** begin **

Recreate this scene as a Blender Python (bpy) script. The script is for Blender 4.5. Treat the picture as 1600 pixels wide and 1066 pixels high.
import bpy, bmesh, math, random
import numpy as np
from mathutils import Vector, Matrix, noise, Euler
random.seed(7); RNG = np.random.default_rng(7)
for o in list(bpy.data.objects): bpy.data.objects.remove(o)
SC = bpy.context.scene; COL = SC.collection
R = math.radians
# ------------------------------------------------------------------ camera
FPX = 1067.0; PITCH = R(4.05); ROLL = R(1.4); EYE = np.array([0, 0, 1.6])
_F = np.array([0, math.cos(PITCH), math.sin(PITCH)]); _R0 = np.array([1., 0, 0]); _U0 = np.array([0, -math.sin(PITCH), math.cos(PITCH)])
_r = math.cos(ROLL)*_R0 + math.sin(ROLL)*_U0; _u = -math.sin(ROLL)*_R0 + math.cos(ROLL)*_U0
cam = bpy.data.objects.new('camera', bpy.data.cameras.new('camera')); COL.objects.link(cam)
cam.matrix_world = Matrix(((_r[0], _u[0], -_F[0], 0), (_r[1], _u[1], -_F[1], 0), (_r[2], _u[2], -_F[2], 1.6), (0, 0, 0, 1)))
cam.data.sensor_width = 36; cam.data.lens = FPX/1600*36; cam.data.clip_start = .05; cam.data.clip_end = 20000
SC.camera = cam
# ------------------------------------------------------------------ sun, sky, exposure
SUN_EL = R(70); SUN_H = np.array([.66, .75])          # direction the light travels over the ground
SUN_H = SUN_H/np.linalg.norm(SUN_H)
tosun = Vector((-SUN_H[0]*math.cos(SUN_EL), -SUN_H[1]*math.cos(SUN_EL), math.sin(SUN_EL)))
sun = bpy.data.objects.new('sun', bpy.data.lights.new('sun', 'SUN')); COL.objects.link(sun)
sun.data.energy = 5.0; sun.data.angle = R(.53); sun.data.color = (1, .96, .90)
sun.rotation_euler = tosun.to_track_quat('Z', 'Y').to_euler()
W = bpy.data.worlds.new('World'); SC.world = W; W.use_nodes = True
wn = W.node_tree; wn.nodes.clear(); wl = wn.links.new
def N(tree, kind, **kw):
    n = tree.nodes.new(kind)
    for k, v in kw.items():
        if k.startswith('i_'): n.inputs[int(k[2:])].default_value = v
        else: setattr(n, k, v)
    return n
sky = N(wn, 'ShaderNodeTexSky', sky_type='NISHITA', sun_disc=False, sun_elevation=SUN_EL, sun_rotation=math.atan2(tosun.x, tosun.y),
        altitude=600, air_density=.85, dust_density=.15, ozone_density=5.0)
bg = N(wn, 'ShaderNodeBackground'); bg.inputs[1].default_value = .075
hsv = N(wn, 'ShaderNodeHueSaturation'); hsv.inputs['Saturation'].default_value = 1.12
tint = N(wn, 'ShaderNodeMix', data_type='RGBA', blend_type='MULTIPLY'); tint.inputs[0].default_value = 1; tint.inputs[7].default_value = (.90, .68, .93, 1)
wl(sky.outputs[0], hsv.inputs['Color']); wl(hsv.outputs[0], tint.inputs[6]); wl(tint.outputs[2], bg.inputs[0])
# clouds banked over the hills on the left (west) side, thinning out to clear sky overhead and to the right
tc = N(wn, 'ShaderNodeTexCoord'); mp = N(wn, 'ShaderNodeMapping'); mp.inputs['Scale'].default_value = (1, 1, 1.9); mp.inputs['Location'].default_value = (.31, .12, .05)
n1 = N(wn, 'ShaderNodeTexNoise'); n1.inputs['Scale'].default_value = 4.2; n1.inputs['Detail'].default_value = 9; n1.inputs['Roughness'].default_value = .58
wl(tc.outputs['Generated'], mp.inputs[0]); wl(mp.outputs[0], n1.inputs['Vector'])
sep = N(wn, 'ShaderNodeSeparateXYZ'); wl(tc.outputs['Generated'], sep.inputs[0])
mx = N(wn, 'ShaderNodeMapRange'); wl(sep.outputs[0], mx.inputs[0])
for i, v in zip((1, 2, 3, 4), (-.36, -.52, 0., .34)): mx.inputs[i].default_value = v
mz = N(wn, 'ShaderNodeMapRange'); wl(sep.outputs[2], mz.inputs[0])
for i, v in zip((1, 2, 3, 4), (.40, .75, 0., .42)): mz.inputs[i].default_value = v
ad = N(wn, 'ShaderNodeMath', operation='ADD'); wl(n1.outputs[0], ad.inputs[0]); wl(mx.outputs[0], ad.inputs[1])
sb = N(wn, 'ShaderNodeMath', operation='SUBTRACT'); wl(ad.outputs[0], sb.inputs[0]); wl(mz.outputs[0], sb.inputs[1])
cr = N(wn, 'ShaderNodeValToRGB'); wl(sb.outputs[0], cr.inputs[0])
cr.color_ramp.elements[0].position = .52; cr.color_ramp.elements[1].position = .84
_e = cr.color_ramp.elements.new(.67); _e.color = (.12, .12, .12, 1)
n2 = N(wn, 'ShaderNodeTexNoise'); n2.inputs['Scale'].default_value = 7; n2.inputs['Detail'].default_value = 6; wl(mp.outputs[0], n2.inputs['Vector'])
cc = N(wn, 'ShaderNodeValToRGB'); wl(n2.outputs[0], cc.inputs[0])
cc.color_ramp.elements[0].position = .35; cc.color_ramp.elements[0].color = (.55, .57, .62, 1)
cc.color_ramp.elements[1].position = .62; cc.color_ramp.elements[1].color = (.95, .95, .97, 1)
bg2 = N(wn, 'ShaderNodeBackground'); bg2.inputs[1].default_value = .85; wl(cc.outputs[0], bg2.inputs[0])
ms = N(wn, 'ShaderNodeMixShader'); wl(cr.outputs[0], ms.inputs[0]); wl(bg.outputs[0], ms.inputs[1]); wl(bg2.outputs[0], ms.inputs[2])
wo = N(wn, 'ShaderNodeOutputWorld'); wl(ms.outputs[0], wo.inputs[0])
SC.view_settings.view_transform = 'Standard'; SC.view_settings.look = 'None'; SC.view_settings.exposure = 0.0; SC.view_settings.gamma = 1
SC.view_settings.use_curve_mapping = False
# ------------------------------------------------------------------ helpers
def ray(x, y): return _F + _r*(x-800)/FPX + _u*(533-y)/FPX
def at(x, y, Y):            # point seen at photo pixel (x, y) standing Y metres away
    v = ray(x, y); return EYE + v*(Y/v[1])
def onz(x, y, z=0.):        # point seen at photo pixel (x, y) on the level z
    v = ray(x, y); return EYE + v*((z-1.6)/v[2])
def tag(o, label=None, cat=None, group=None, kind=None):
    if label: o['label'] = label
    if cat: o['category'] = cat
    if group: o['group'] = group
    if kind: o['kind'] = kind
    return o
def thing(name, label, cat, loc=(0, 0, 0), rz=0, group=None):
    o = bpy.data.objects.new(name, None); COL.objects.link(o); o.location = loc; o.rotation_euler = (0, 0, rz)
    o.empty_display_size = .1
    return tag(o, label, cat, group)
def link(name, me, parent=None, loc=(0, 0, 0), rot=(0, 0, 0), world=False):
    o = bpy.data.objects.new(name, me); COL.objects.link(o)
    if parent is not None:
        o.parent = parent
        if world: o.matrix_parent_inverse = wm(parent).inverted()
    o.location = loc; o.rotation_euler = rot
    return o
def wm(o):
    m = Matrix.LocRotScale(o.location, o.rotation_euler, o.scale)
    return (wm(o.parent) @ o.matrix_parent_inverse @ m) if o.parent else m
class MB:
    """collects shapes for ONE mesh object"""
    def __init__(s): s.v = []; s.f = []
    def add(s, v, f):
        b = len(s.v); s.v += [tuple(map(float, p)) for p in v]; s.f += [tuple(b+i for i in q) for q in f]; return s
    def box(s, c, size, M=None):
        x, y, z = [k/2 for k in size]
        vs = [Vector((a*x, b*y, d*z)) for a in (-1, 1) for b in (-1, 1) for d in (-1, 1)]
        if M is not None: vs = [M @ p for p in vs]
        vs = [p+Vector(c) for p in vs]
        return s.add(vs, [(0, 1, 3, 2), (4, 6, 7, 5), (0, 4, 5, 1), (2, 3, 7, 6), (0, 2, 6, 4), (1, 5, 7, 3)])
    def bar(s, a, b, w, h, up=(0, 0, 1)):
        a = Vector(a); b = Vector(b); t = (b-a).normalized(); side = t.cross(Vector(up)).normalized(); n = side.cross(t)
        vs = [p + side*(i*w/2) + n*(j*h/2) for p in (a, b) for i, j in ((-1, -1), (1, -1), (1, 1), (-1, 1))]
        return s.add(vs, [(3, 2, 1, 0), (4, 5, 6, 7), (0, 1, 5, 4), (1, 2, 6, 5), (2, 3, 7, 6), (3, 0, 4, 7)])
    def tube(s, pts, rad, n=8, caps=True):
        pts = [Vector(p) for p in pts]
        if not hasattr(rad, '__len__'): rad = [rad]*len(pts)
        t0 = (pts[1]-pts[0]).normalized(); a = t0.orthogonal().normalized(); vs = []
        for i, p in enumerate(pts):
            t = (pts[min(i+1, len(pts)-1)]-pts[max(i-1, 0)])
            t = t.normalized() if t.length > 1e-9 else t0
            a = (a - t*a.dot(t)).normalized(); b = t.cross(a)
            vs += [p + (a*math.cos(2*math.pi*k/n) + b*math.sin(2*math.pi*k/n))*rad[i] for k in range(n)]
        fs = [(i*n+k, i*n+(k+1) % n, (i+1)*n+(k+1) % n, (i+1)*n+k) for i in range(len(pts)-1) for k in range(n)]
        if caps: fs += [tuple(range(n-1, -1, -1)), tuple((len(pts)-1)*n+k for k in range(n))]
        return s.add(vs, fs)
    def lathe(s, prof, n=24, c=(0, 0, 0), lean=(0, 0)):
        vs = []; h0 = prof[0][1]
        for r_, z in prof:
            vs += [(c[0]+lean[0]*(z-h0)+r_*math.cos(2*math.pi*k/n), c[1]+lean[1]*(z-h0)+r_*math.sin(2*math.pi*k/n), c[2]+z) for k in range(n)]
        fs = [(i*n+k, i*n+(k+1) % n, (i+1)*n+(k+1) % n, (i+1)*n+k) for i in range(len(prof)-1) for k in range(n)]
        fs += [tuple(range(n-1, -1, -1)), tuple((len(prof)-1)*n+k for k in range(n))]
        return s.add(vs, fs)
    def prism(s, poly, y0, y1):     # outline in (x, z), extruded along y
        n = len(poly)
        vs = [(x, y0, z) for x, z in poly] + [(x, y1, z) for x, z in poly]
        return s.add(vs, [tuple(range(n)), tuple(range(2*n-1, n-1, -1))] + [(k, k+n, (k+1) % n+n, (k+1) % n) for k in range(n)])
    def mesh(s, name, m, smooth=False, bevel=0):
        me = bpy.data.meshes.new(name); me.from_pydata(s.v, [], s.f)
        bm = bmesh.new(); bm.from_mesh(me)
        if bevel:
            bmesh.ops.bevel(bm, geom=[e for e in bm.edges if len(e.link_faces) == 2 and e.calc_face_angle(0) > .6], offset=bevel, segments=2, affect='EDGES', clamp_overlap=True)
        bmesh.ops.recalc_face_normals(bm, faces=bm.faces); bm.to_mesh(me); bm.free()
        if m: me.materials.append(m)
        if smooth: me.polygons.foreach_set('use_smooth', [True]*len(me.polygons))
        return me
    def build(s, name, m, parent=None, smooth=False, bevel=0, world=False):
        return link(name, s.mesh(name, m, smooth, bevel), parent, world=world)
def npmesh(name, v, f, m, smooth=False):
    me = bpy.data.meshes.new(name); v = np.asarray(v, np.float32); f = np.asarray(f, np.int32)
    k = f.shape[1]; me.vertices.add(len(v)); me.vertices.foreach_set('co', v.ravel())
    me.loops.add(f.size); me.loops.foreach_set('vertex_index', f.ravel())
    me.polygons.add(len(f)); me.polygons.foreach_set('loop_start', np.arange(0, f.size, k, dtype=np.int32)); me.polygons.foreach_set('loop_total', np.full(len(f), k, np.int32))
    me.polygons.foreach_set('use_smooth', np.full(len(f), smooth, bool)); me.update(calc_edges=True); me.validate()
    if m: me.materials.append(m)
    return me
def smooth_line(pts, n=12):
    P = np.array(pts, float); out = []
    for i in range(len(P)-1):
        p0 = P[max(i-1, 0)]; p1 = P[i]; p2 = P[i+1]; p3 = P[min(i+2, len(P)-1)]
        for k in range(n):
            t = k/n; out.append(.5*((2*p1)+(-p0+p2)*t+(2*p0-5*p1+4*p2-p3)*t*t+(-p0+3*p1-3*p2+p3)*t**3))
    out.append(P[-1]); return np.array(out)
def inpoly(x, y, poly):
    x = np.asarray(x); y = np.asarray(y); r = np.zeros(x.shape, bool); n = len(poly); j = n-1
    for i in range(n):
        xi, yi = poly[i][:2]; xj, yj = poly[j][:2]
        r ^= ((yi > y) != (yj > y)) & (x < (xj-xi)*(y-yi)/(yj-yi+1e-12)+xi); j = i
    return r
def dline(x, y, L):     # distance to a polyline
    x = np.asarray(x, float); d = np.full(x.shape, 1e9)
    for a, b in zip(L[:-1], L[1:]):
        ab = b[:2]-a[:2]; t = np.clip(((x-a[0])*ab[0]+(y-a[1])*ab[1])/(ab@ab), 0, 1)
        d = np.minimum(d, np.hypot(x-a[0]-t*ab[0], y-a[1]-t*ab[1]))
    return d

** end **

**Goal:**
Give the number of lines in the data that contain "scene", with no other words.

**Response for this exercise:**
2